**To do**
Reproduce all lines of the listing below in which the word "scene" occurs.

**Data provided**
■ ■ ■ ■ ■ ■ ■

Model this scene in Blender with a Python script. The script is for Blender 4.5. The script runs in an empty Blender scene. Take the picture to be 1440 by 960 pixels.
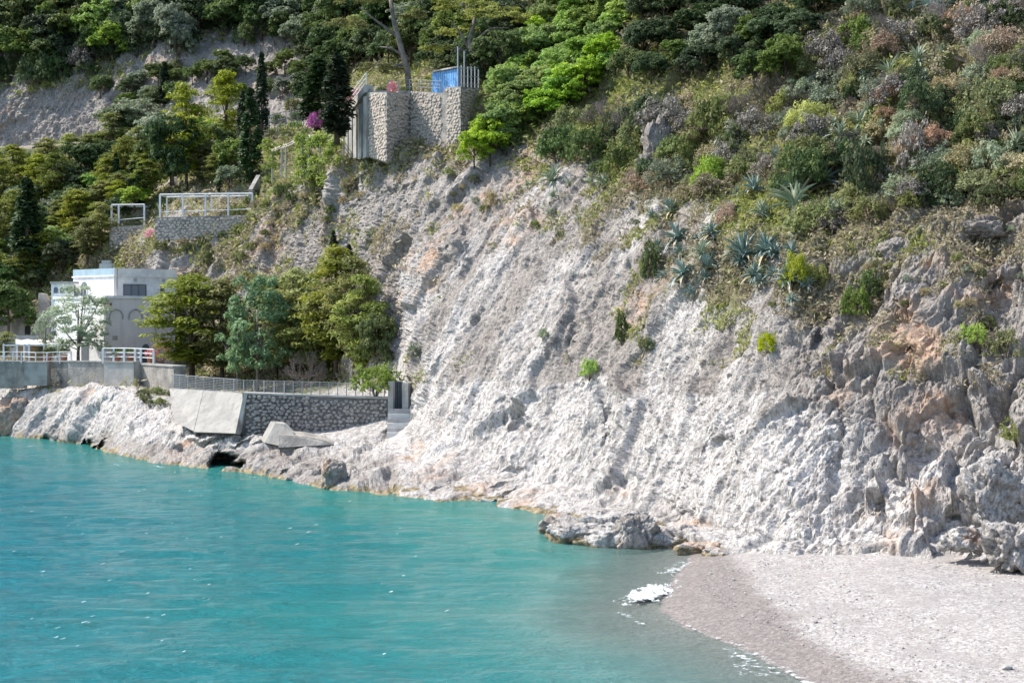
import bpy, math, random
import numpy as np
from mathutils import Vector, Matrix
random.seed(7); RS = np.random.RandomState(11)
scn = bpy.context.scene; COL = scn.collection
# ------------------------------------------------------------------ camera
F = 2000.0; HC = 11.5; VH = 445.0; UC = 720.0
cam = bpy.data.cameras.new('camera'); camo = bpy.data.objects.new('camera', cam); COL.objects.link(camo)
camo.location = (0, 0, HC); camo.rotation_euler = (math.radians(90), 0, 0)
cam.lens = 50; cam.sensor_width = 36; cam.shift_y = -(480 - VH) / 1440.0
cam.clip_start = 0.5; cam.clip_end = 3000
scn.camera = camo
# ------------------------------------------------------------------ light
SUN_EL = math.radians(50); SUN_AZ_VEC = Vector((-0.965, 0.26)).normalized()
sdir = Vector((SUN_AZ_VEC.x * math.cos(SUN_EL), SUN_AZ_VEC.y * math.cos(SUN_EL), math.sin(SUN_EL)))
sun = bpy.data.lights.new('sun', 'SUN'); sun.energy = 3.7; sun.angle = math.radians(0.53); sun.color = (1.0, 0.945, 0.86)
suno = bpy.data.objects.new('sun', sun); COL.objects.link(suno)
suno.rotation_euler = (-sdir).to_track_quat('-Z', 'Y').to_euler()
w = bpy.data.worlds.new('World'); scn.world = w; w.use_nodes = True
nt = w.node_tree; bg = nt.nodes['Background']; sky = nt.nodes.new('ShaderNodeTexSky')
sky.sky_type = 'NISHITA'; sky.sun_disc = False; sky.sun_elevation = SUN_EL
sky.sun_rotation = math.atan2(sdir.x, sdir.y); sky.air_density = 1.0; sky.dust_density = 1.2
nt.links.new(sky.outputs[0], bg.inputs[0]); bg.inputs[1].default_value = 0.15
scn.view_settings.view_transform = 'Standard'; scn.view_settings.look = 'None'
scn.view_settings.exposure = 1.1; scn.view_settings.gamma = 1.0
scn.render.engine = 'CYCLES'; scn.cycles.max_bounces = 5; scn.cycles.transparent_max_bounces = 6
scn.cycles.sample_clamp_indirect = 4

def P(u, v, d): return Vector((d * (u - UC) / F, d, HC - d * (v - VH) / F))
def PZ(u, d, z): return Vector((d * (u - UC) / F, d, z))
def zof(v, d): return HC - d * (v - VH) / F

# ------------------------------------------------------------------ noise
def _h(ix, iy, iz, s):
    n = (ix.astype(np.uint32) * np.uint32(374761393) + iy.astype(np.uint32) * np.uint32(668265263)
         + iz.astype(np.uint32) * np.uint32(2147483647) + np.uint32((s * 974634777 + 12345) & 0xffffffff))
    n = (n ^ (n >> np.uint32(13))) * np.uint32(1274126177)
    n = (n ^ (n >> np.uint32(16))) * np.uint32(2246822519)
    n = n ^ (n >> np.uint32(15))
    return (n & np.uint32(0xffffff)).astype(np.float32) / np.float32(16777215.0)
def vnoise(p, s=0):
    with np.errstate(over='ignore'):
        i = np.floor(p).astype(np.int32); f = (p - i).astype(np.float32)
        g = f * f * f * (f * (f * 6 - 15) + 10); r = 0
        for dx in (0, 1):
            wx = g[:, 0] if dx else 1 - g[:, 0]
            for dy in (0, 1):
                wy = g[:, 1] if dy else 1 - g[:, 1]
                for dz in (0, 1):
                    wz = g[:, 2] if dz else 1 - g[:, 2]
                    r = r + wx * wy * wz * _h(i[:, 0] + dx, i[:, 1] + dy, i[:, 2] + dz, s)
    return r * 2 - 1
def fbm(p, o=4, s=0, gain=0.5):
    r = 0; a = 1.0; t = 0
    for k in range(o):
        r = r + a * vnoise(p * (2.03 ** k) + 17.3 * k, s + k); t += a; a *= gain
    return r / t * 1.6
def cell(p, s=0):
    """nearest jittered cell: facet offset value, edge distance"""
    with np.errstate(over='ignore'):
        i = np.floor(p).astype(np.int32); n = len(p)
        d1 = np.full(n, 9., np.float32); d2 = np.full(n, 9., np.float32); val = np.zeros(n, np.float32)
        for dx in (-1, 0, 1):
            for dy in (-1, 0, 1):
                for dz in (-1, 0, 1):
                    cx, cy, cz = i[:, 0] + dx, i[:, 1] + dy, i[:, 2] + dz
                    h1 = _h(cx, cy, cz, s); h2 = _h(cx, cy, cz, s + 1); h3 = _h(cx, cy, cz, s + 2)
                    ox = p[:, 0] - cx - h1; oy = p[:, 1] - cy - h2; oz = p[:, 2] - cz - h3
                    d = ox * ox + oy * oy + oz * oz
                    fv = (h1 * h2 * 4 - 1) * 0.5 + ox * (h2 - .5) * 1.6 + oy * (h3 - .5) * 1.6 + oz * (h1 - .5) * 1.6
                    near = d < d1
                    d2 = np.where(near, d1, np.minimum(d2, d)); val = np.where(near, fv, val); d1 = np.where(near, d, d1)
    return val, np.sqrt(d2) - np.sqrt(d1)

# ------------------------------------------------------------------ mesh helpers
def tag(o, label=None, cat=None, group=None, kind=None):
    if label: o['label'] = label
    if cat: o['category'] = cat
    if group: o['group'] = group
    if kind: o['kind'] = kind
    return o
def empty(name, loc=(0, 0, 0), rz=0.0):
    o = bpy.data.objects.new(name, None); COL.objects.link(o); o.location = loc; o.rotation_euler = (0, 0, rz)
    o.empty_display_size = 0.2
    return o
def npmesh(name, V, Fq, mat, smooth=False, attrs=None):
    """V (n,3), Fq (m,k) faces"""
    me = bpy.data.meshes.new(name); V = np.asarray(V, np.float32); Fq = np.asarray(Fq, np.int32)
    me.vertices.add(len(V)); me.vertices.foreach_set('co', V.ravel())
    m, k = Fq.shape
    me.loops.add(m * k); me.loops.foreach_set('vertex_index', Fq.ravel())
    me.polygons.add(m); me.polygons.foreach_set('loop_start', np.arange(m, dtype=np.int32) * k)
    if attrs:
        for a, d in attrs.items():
            d = np.asarray(d, np.float32)
            if d.ndim == 1:
                at = me.attributes.new(a, 'FLOAT', 'POINT'); at.data.foreach_set('value', d)
            else:
                at = me.attributes.new(a, 'FLOAT_COLOR', 'POINT'); at.data.foreach_set('color', d.ravel())
    me.update(calc_edges=True)
    me.polygons.foreach_set('use_smooth', np.full(m, smooth, bool))
    if mat: me.materials.append(mat)
    return me
def link(name, me, parent=None, loc=(0, 0, 0)):
    o = bpy.data.objects.new(name, me); COL.objects.link(o); o.location = loc
    if parent: o.parent = parent
    return o
class MB:
    def __init__(s): s.v = []; s.f = []
    def add(s, vs, fs):
        b = len(s.v); s.v += [tuple(x) for x in vs]; s.f += [tuple(b + i for i in f) for f in fs]; return s
    def box(s, c, sx, sy, sz, rz=0.0):   # c = centre of base
        co, si = math.cos(rz), math.sin(rz); vs = []
        for z in (0, sz):
            for x, y in ((-1, -1), (1, -1), (1, 1), (-1, 1)):
                X = x * sx / 2; Y = y * sy / 2
                vs.append((c[0] + X * co - Y * si, c[1] + X * si + Y * co, c[2] + z))
        return s.add(vs, [(3, 2, 1, 0), (4, 5, 6, 7), (0, 1, 5, 4), (1, 2, 6, 5), (2, 3, 7, 6), (3, 0, 4, 7)])
    def slab(s, a, b, zt0, zb0, zt1, zb1, th, off=0.0):  # wall from a to b (xy), thickness behind face
        a = Vector((a[0], a[1])); b = Vector((b[0], b[1])); d = (b - a).normalized(); n = Vector((d.y, -d.x)) # faces camera if a is left of b
        A = a + n * off; B = b + n * off; A2 = A - n * th; B2 = B - n * th
        vs = [(A.x, A.y, zb0), (B.x, B.y, zb1), (B2.x, B2.y, zb1), (A2.x, A2.y, zb0),
              (A.x, A.y, zt0), (B.x, B.y, zt1), (B2.x, B2.y, zt1), (A2.x, A2.y, zt0)]
        return s.add(vs, [(3, 2, 1, 0), (4, 5, 6, 7), (0, 1, 5, 4), (1, 2, 6, 5), (2, 3, 7, 6), (3, 0, 4, 7)])
    def tube(s, pts, rad, n=6):
        pts = [Vector(p) for p in pts]; rings = []
        for i, p in enumerate(pts):
            t = (pts[min(i + 1, len(pts) - 1)] - pts[max(i - 1, 0)]).normalized()
            a = t.orthogonal().normalized(); b = t.cross(a); r = rad[i] if hasattr(rad, '__len__') else rad
            rings.append([p + (a * math.cos(2 * math.pi * k / n) + b * math.sin(2 * math.pi * k / n)) * r for k in range(n)])
        vs = [q for r in rings for q in r]; fs = []
        for i in range(len(pts) - 1):
            for k in range(n):
                fs.append((i * n + k, i * n + (k + 1) % n, (i + 1) * n + (k + 1) % n, (i + 1) * n + k))
        fs.append(tuple(range(n - 1, -1, -1))); fs.append(tuple((len(pts) - 1) * n + k for k in range(n)))
        return s.add(vs, fs)
    def prism(s, poly, ext):  # planar polygon extruded by vector
        n = len(poly); e = Vector(ext); vs = [Vector(p) for p in poly] + [Vector(p) + e for p in poly]
        fs = [tuple(range(n)), tuple(range(2 * n - 1, n - 1, -1))]
        for i in range(n): fs.append((i, i + n, (i + 1) % n + n, (i + 1) % n))
        return s.add(vs, fs)
    def build(s, name, mat, parent=None, smooth=False, loc=(0, 0, 0)):
        me = bpy.data.meshes.new(name)
        me.from_pydata([(a[0] - loc[0], a[1] - loc[1], a[2] - loc[2]) for a in s.v], [], s.f)
        if smooth: me.polygons.foreach_set('use_smooth', [True] * len(me.polygons))
        import bmesh
        bm = bmesh.new(); bm.from_mesh(me); bmesh.ops.recalc_face_normals(bm, faces=bm.faces[:]); bm.to_mesh(me); bm.free()
        me.materials.append(mat)
        o = link(name, me, parent)
        if parent is None: o.location = loc
        else:
            m = parent.matrix_basis.inverted(); me.transform(m)
        return o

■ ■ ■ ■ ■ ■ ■

**Output for this task**
Model this scene in Blender with a Python script. The script is for Blender 4.5. The script runs in an empty Blender scene. Take the picture to be 1440 by 960 pixels.
scn = bpy.context.scene; COL = scn.collection